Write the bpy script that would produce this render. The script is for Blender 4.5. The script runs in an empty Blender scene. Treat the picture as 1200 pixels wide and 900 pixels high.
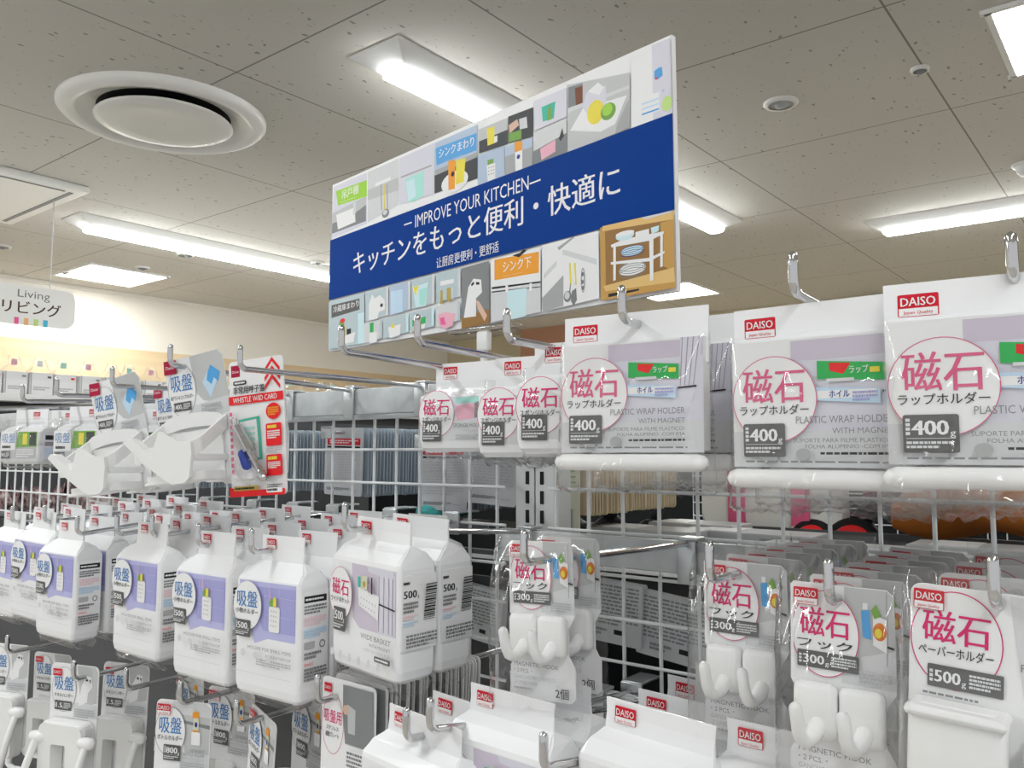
import bpy, math, random
from mathutils import Vector, Matrix

# ------------------------------------------------------------------ camera, world, exposure
SC = bpy.context.scene
COL = SC.collection
F_PX, PITCH, YAW = 977.0, math.radians(4.681), math.radians(38.33)
CAM_Z = 1.50                                   # eye height above the floor
cam_data = bpy.data.cameras.new('camera')
cam_data.sensor_width = 36.0
cam_data.lens = 36.0 * F_PX / 1200.0
cam_data.clip_start = 0.02
cam = bpy.data.objects.new('camera', cam_data)
COL.objects.link(cam)
cam.location = (0, 0, CAM_Z)
cam.rotation_euler = (math.radians(90) + PITCH, 0, YAW)
SC.camera = cam

world = bpy.data.worlds.new('world')
SC.world = world
world.use_nodes = True
world.node_tree.nodes['Background'].inputs[0].default_value = (0.97, 0.985, 1.0, 1)
world.node_tree.nodes['Background'].inputs[1].default_value = 0.38

LAMP_STRENGTH = 20.0
PANEL_STRENGTH = 11.0
SC.view_settings.view_transform = 'Standard'
SC.view_settings.look = 'None'
SC.view_settings.gamma = 1.0
SC.view_settings.use_curve_mapping = False
SC.view_settings.exposure = 0.96
SC.cycles.max_bounces = 10
SC.cycles.diffuse_bounces = 4
SC.cycles.glossy_bounces = 4
SC.cycles.transmission_bounces = 4
SC.cycles.transparent_max_bounces = 40
SC.cycles.sample_clamp_indirect = 4.0
SC.cycles.caustics_reflective = False
SC.cycles.caustics_refractive = False

rnd = random.Random(7)

# ------------------------------------------------------------------ measuring rays
_f = Vector((-math.sin(YAW), math.cos(YAW), 0))
_R = Vector((math.cos(YAW), math.sin(YAW), 0))
_F = _f * math.cos(PITCH) + Vector((0, 0, math.sin(PITCH)))
_U = -_f * math.sin(PITCH) + Vector((0, 0, math.cos(PITCH)))
EYE = Vector((0, 0, CAM_Z))
def ray(x, y): return _F + _R * ((x - 600) / F_PX) - _U * ((y - 450) / F_PX)
def at(x, y, Y):
    d = ray(x, y); return EYE + d * (Y / d.y)
def atz(x, y, z):
    d = ray(x, y); return EYE + d * ((z - CAM_Z) / d.z)
def atx(x, y, X):
    d = ray(x, y); return EYE + d * (X / d.x)

# ------------------------------------------------------------------ materials
MATS = {}
def mat(name, col, rough=0.5, metal=0.0, spec=0.22, emit=None, coat=0.0):
    m = bpy.data.materials.new(name); m.use_nodes = True
    b = m.node_tree.nodes['Principled BSDF']
    b.inputs['Base Color'].default_value = (*col, 1)
    b.inputs['Roughness'].default_value = rough
    b.inputs['Metallic'].default_value = metal
    b.inputs['Specular IOR Level'].default_value = spec
    b.inputs['Coat Weight'].default_value = coat
    b.inputs['Coat Roughness'].default_value = 0.12
    if emit:
        b.inputs['Emission Color'].default_value = (*emit[0], 1)
        b.inputs['Emission Strength'].default_value = emit[1]
    MATS[name] = m
    return m
mat('paper', (0.86, 0.86, 0.86), 0.45)
mat('glossy_paper', (0.86, 0.865, 0.875), 0.3, coat=0.3)
mat('plastic', (0.86, 0.86, 0.845), 0.28)
mat('card_back', (0.55, 0.57, 0.59), 0.6)
mat('chrome', (0.62, 0.62, 0.63), 0.10, 1.0)
mat('steel', (0.58, 0.61, 0.62), 0.32, 0.85)
mat('wire', (0.80, 0.82, 0.83), 0.35)
mat('post', (0.74, 0.75, 0.75), 0.4)
mat('dark', (0.012, 0.013, 0.014), 0.6)
mat('ink', (0.02, 0.02, 0.022), 0.5)
mat('ink_soft', (0.22, 0.22, 0.23), 0.5)
mat('ink_pale', (0.48, 0.48, 0.49), 0.5)
mat('red', (0.62, 0.015, 0.035), 0.4)
mat('bright_red', (0.80, 0.02, 0.025), 0.4)
mat('maroon', (0.42, 0.008, 0.05), 0.4)
mat('rose', (0.70, 0.02, 0.16), 0.4)
mat('rose_pale', (0.72, 0.12, 0.25), 0.4)
mat('blue_ink', (0.055, 0.22, 0.52), 0.4)
mat('grey_box', (0.115, 0.115, 0.11), 0.45)
mat('purple', (0.38, 0.38, 0.69), 0.4)
mat('purple_pale', (0.50, 0.50, 0.78), 0.4)
mat('lilac', (0.62, 0.56, 0.66), 0.4)
mat('lilac_dark', (0.36, 0.30, 0.38), 0.4)
mat('lavender', (0.70, 0.69, 0.77), 0.4)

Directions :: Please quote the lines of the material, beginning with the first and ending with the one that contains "rnd = random.Random(7)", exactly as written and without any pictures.

Exercise response ::
Write the bpy script that would produce this render. The script is for Blender 4.5. The script runs in an empty Blender scene. Treat the picture as 1200 pixels wide and 900 pixels high.
import bpy, math, random
from mathutils import Vector, Matrix

# ------------------------------------------------------------------ camera, world, exposure
SC = bpy.context.scene
COL = SC.collection
F_PX, PITCH, YAW = 977.0, math.radians(4.681), math.radians(38.33)
CAM_Z = 1.50                                   # eye height above the floor
cam_data = bpy.data.cameras.new('camera')
cam_data.sensor_width = 36.0
cam_data.lens = 36.0 * F_PX / 1200.0
cam_data.clip_start = 0.02
cam = bpy.data.objects.new('camera', cam_data)
COL.objects.link(cam)
cam.location = (0, 0, CAM_Z)
cam.rotation_euler = (math.radians(90) + PITCH, 0, YAW)
SC.camera = cam

world = bpy.data.worlds.new('world')
SC.world = world
world.use_nodes = True
world.node_tree.nodes['Background'].inputs[0].default_value = (0.97, 0.985, 1.0, 1)
world.node_tree.nodes['Background'].inputs[1].default_value = 0.38

LAMP_STRENGTH = 20.0
PANEL_STRENGTH = 11.0
SC.view_settings.view_transform = 'Standard'
SC.view_settings.look = 'None'
SC.view_settings.gamma = 1.0
SC.view_settings.use_curve_mapping = False
SC.view_settings.exposure = 0.96
SC.cycles.max_bounces = 10
SC.cycles.diffuse_bounces = 4
SC.cycles.glossy_bounces = 4
SC.cycles.transmission_bounces = 4
SC.cycles.transparent_max_bounces = 40
SC.cycles.sample_clamp_indirect = 4.0
SC.cycles.caustics_reflective = False
SC.cycles.caustics_refractive = False

rnd = random.Random(7)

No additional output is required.